Traveller was the one of my earliest RPG purchases, picked up at a hobby store in some failing Essex County shopping mall a couple months after I scored a copy of the Dungeons & Dragons Basic Set. Though I had been anticipating high sci-fi adventure along the lines of Star Trek, Star Wars, and various anime series, what the game ended up offering was the chance to play a middle-aged retiree with health problems and highly random assortment of skills…providing one’s character didn’t die during the generation phase, which was a very real possibility.

Again, Traveller was a game where your character could die before you embarked upon your first adventure.

If that poignant reminder of one’s frail mortality wasn’t enticement enough to play, Traveller‘s semi-firm sci-fi setting leaned towards such pulse-pounding scenarios as recovering spent nuclear fuel rods for meager profit.  Move over, Captain Kirk!  The Fred Sanford of Space is on the job!

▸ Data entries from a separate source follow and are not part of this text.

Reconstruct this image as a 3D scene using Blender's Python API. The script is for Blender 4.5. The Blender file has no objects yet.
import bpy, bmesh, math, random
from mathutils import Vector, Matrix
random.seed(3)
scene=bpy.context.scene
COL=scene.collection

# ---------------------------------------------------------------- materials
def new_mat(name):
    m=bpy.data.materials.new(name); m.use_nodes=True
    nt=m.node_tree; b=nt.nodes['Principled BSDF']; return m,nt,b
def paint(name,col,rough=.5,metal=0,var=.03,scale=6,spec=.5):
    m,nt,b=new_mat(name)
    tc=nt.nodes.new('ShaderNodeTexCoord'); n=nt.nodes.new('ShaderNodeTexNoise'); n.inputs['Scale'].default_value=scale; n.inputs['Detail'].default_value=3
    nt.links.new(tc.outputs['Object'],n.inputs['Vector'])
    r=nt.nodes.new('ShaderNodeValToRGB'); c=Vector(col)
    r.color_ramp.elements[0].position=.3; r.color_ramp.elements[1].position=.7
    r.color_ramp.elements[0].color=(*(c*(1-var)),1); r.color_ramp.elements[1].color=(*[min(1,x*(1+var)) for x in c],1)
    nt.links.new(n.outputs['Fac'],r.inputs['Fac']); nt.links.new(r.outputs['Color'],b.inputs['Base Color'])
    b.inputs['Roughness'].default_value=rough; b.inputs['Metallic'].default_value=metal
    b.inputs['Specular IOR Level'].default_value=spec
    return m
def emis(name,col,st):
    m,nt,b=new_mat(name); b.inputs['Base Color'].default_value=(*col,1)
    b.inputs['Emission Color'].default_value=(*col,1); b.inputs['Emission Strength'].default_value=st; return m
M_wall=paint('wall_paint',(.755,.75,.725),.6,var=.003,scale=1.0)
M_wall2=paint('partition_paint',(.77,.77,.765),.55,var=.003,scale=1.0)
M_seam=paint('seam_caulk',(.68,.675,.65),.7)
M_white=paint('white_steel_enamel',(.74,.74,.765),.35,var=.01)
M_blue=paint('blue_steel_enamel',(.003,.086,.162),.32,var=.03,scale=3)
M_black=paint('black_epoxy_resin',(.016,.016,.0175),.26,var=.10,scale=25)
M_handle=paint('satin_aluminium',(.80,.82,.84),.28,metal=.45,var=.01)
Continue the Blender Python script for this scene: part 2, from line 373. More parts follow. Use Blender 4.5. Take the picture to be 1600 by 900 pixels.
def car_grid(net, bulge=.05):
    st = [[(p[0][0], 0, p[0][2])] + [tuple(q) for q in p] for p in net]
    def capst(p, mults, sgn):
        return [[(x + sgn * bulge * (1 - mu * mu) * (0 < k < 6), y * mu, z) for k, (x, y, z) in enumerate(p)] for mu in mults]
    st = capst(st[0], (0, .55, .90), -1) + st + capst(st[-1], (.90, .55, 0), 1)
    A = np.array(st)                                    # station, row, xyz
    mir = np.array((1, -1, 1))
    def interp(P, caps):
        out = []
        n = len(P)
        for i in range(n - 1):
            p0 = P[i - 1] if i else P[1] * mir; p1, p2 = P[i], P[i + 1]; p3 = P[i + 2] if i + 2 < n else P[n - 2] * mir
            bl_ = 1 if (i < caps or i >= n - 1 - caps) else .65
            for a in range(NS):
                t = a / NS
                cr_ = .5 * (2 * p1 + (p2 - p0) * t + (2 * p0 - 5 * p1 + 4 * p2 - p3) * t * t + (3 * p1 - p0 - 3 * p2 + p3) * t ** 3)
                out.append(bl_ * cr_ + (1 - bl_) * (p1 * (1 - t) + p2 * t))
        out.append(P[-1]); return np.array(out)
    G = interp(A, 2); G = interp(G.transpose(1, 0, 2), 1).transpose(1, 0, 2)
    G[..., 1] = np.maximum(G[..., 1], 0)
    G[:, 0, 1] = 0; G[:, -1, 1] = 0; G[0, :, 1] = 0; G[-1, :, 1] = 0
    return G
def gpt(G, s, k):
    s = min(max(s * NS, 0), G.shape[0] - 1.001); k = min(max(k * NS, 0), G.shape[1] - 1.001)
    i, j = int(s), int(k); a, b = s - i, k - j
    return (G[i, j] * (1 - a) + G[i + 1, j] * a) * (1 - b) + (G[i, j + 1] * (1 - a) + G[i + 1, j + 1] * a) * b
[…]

Apart from the presence of FTL spacecraft, the science in Traveller‘s particular take on sci-fi wasn’t exactly the stuff of post-human singularities.  Chemical slugthrowers (that is to say “guns”) were the technological norm, with a few cumbersome, pack-fed energy weapons thrown in out of a sense of genre obligation.  So while players may not have been able to jetpack in, laser pistols blazing to rescue an alien princess under a strange nebula, they were more than adequately equipped to chase away the space opossums congregating around the space trash pile they planned on looting…and maybe, just maybe, they’d clear enough from the job to make this month’s starship payment.

As it turned out, my gaming group only played a single session of Traveller, using a scenario directly lifted from Aliens.  It ended badly for all involved, and we quickly returned to D&D‘s more gratfiying spin on adolescent power fantasies.